The jealous, vain and Evil Queen

She is scary, cold, imperious, vain, insecure, and murderous. The Evil Queen is so wicked that she doesn’t even have a full name called out (it’s Grimhilde). Still, we all know her and what she’s capable of. Especially Snow White, her stepdaughter. She was named famous by the Brothers Grimm, and Eternal by the Disney classic.
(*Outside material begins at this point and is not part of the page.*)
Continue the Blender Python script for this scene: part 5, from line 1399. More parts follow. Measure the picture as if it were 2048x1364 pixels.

While some claim her beautiful self was inspired by Greta Garbo or most likely, Joan Crawford, her nationality (with her hinted accent) was supposed to be German, and therefore some claim inspired by Uta von Ballenstedt. Uta who? Uta von Ballenstedt, Countess of Meissen, lived more than a thousand years ago in Germany, at the Castle of Naumburg. Poor real Uta may not have been evil, only very beautiful. Her image is what hints at what Disney may have imagined as a Queen for Snow White and the Seven Dwarfs.
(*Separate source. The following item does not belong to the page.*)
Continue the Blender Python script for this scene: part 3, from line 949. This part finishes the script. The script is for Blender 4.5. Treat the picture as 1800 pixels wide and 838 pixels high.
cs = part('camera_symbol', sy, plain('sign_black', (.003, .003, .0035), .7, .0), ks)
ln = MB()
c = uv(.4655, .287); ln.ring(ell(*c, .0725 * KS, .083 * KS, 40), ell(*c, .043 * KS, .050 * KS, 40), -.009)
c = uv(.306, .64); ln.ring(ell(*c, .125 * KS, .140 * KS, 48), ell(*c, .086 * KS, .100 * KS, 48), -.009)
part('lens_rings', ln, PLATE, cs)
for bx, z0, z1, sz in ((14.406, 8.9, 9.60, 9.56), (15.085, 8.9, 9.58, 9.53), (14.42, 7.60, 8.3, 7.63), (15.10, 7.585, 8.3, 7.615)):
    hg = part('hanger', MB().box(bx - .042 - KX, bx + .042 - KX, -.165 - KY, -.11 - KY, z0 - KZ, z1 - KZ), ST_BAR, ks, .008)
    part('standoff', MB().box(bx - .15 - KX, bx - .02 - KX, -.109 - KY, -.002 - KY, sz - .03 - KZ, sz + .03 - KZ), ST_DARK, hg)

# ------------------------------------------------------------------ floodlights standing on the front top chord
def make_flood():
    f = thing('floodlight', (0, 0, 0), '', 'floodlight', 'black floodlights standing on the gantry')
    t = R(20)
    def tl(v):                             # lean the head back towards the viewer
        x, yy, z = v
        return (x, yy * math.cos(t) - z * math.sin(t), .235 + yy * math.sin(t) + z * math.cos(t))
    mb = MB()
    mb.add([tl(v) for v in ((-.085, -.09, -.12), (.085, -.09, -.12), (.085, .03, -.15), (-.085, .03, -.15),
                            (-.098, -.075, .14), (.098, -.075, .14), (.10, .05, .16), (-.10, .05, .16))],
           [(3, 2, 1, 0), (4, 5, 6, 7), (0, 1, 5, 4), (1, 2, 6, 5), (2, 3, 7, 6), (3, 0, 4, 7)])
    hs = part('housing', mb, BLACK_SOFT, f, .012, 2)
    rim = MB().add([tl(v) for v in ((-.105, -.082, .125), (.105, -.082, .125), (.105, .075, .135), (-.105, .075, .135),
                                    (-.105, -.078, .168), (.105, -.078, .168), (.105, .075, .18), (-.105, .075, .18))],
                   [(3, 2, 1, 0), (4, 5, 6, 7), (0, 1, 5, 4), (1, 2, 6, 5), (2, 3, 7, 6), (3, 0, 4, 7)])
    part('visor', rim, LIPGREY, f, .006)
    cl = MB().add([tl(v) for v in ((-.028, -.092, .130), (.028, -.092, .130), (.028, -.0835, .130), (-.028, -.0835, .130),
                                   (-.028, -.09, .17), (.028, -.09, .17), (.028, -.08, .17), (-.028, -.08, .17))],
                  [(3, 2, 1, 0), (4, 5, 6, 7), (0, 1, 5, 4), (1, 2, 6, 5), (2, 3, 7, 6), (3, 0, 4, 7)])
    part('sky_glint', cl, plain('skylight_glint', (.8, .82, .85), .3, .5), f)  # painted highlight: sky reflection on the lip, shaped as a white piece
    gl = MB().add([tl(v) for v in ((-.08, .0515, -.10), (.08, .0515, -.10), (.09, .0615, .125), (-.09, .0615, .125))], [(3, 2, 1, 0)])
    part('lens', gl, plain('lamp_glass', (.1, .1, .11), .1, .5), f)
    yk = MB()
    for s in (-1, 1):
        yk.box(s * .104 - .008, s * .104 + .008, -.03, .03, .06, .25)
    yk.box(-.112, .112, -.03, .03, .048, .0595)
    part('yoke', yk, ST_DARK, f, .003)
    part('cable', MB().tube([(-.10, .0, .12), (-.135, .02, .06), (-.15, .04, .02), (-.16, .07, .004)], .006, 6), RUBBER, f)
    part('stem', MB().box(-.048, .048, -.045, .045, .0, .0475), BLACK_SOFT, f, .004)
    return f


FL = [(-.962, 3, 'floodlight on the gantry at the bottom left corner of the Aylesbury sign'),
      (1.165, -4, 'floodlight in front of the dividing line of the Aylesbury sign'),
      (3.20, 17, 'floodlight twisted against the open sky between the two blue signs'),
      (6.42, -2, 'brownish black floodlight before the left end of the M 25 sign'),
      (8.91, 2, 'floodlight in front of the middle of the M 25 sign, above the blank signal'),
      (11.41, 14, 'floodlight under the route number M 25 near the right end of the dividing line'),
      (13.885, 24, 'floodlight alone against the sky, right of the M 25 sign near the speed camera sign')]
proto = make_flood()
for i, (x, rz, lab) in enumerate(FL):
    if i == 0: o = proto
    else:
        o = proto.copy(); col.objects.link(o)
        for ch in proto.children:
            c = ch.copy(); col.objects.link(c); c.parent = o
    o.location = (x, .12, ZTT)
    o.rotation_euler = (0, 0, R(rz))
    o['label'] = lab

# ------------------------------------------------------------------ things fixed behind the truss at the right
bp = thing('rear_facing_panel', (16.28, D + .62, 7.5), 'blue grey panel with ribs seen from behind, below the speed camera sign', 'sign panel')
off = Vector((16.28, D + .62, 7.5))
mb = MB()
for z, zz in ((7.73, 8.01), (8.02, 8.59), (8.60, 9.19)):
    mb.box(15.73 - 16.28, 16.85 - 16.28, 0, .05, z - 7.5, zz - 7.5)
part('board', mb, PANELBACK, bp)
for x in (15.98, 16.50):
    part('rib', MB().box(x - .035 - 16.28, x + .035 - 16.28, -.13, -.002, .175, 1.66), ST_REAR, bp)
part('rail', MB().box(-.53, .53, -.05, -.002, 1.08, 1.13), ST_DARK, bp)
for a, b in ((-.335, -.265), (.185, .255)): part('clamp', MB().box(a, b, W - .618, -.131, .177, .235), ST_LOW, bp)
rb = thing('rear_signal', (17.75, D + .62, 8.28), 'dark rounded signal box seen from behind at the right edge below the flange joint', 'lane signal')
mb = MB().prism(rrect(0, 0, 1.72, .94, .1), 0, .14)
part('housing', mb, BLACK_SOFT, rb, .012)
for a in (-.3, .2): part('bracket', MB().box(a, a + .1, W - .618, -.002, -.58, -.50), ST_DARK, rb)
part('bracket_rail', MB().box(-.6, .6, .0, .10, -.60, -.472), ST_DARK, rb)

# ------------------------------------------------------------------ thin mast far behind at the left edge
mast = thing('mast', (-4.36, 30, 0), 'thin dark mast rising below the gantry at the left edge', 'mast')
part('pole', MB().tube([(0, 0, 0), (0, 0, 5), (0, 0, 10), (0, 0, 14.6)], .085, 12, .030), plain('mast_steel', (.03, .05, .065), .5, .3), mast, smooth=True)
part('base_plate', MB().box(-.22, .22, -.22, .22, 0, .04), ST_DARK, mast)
She was, like many women at that time, forced into marriage, in this case, to Count Ekkehard II of Meissen, a member of the German dynasty known as the House of Ascania. They were childless and left all their wealth to the church to help with the construction of a chapel. Her image, amongst 10 other nobles, was carved in limestone and placed in the cathedral. It’s that image, at least the wardrobe, they say inspired the character.

She died in 1046 and became famous with photographs, in the 1920s, taken by Walter Hege, that made Uta like a national idol, an icon, considered the most beautiful woman of the German Middle Ages.

As far as people know of her, she was not evil, but she was picked by Nazis as the prototype of the Aryan woman, which didn’t help her. Some say only Queen Nefertiti challenges her position of fairest of them all.

In the Disney movie, she was almost the opposite of standard beauty, but thanks to Disney himself, she became a mixture of Lady Macbeth and the Big Bad Wolf, in the words of its creator. For him, the fashionable high collar made her sinister and mature, a contrast to what she later chooses to become. So much so that clearly “the Witch’s ugliness symbolizes the evil disguised by the Queen’s beauty.”, on the production notes.

Besides Uta, actress Helen Gahagan, in the 1935 movie She may also have inspired the cartoonists, as well as the character Princess Kriemhild from 1924’s Die Nibelungen. European divas such as Garbo and Marlene Dietrich were also said to have inspired the Evil Queen’s face, but it’s clear that that crown belongs to Joan Crawford. Her voice was dubbed by Lucille La Verne, whose looks were used for the Witch version.

The legend goes that although Snow White was the heroine, the Evil Queen had the preference of the animators due to her complexity as a woman, including her sexiness and commitment to being the most beautiful of them all, which eventually leads to her demise.

Her clothes were dark to highlight her negativity, as well the Peacock Throne confirms her vanity. The colors were specially made to look like satin and velvet, elegant and perfect.

Grimhilde is so complex that opened a door to new evil stepmothers and witches, but none combine her will, charm, and menace, making Snow White and The Seven Dwarfs a classic also because of her.